The Rua José Paulino wholesale corridor, known to anyone who has ever bought fabric in São Paulo, gives Brás its commercial identity, but that identity is shifting. Several of the large galpões — the single-storey warehouse-format retail sheds — along Rua Mendes Junior have changed hands in the past 18 months to holding companies that industry sources say are land-banking ahead of a zone change. The Associação Comercial de São Paulo has flagged Brás as one of five priority zones for economic transition planning in its 2026 urban agenda.
What Investors Should Watch
The critical document to track is the São Paulo Municipal Chamber's vote on PL 522/2025, the bill that would formally encode the expanded Eixos boundaries. The vote has been postponed twice already, most recently in May 2026 after lobbying from heritage preservation groups concerned about the built fabric around the Igreja Nossa Senhora da Candelária on Rua do Gasômetro. That church, built in 1913, anchors a cluster of listed early-20th-century commercial buildings that preservationists want excluded from any blanket upzoning perimeter.
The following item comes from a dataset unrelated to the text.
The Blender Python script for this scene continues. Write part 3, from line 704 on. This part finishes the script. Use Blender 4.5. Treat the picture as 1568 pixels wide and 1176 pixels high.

For buyers, the practical advice is straightforward: focus on plots of 500 square metres or larger along the Avenida Rangel Pestana frontage and within 400 metres of the Brás Metro station, where the rezoning benefit is least contested. Smaller investors looking at apartments should note that several mid-sized incorporadoras, including regionally active firms already working in Mooca and Belém, have been filing memorial de incorporação paperwork in Brás for projects they plan to launch in the second half of 2026 — a reliable leading indicator that capital has already made its call on this neighbourhood. Whether the vote passes this quarter or slips into 2027, the land values are moving regardless.